Heritage
A house, in its own words
Satoshi Kuwata's path to Setchu winds through multiple cultural and professional touchstones. Born in Kyoto, Japan, he pursued fashion education at Central Saint Martins in London before developing his craft on Savile Row, the legendary London street synonymous with bespoke tailoring. His career then expanded across global fashion capitals, building the international perspective that would later define his brand. Setchu emerged as a fashion label that bridges Japanese design principles with Western construction techniques. The brand name itself translates to compromise or accord in Japanese, reflecting Kuwata's philosophy of merging opposing aesthetic traditions. His background combines technical Savile Row training with Japanese spatial awareness and material consciousness, creating garments that balance structure with restraint. The label gained recognition for its approach to fashion that doesn't privilege one cultural aesthetic over another, instead seeking dialogue between them. When Setchu announced its fragrance debut, it marked a natural expansion of this cross-cultural dialogue into scent, continuing the brand's exploration of how different sensory languages can communicate similar values. Kuwata appeared as special guest at Pitti Fragranze in Florence, a significant platform in the niche fragrance calendar, signaling the house's ambitions beyond fashion.

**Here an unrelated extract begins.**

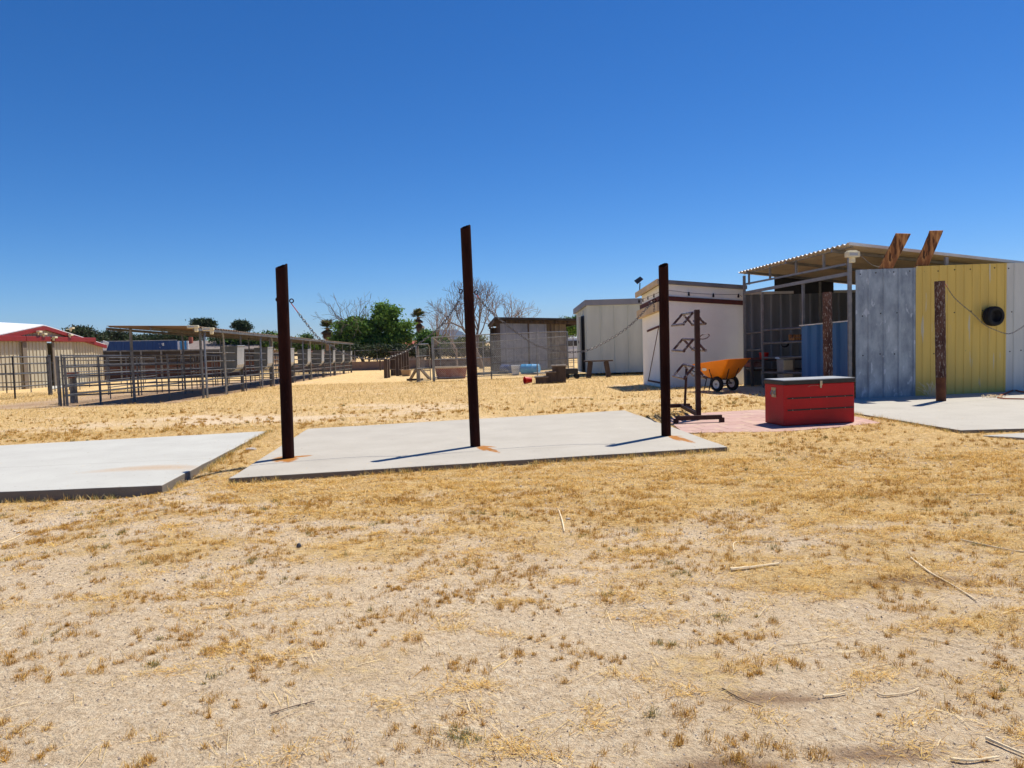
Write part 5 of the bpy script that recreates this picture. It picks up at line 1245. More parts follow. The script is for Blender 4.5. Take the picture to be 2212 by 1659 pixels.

Setchu approaches fragrance the same way it approaches fashion: as a space where Japanese and Western traditions can coexist without hierarchy. The brand rejects the notion that cross-cultural collaboration requires choosing sides. Instead, Setchu positions itself in the in-between, creating work that belongs to neither tradition exclusively and therefore belongs to both. This philosophy shapes every aspect of the fragrance collection, from the naming convention to the ingredient selection. The five debut scents carry time-based names that function as coordinates rather than traditional perfume titles. THURSDAY 1 PM | AYU, MONDAY 9AM | GENMAICHA, FRIDAY 2 AM | TATAMI, WEDNESDAY 5 PM | YUZU, and SATURDAY 8 AM | HINOKI BURO each anchor a scent to a specific moment and cultural reference point. The time-of-day naming suggests personal ritual rather than abstract concept. The cultural references honor specific Japanese traditions, ingredients, and sensory experiences without exoticizing them. Setchu treats the in-between space as its natural territory, and the fragrance collection extends that territory into a new medium.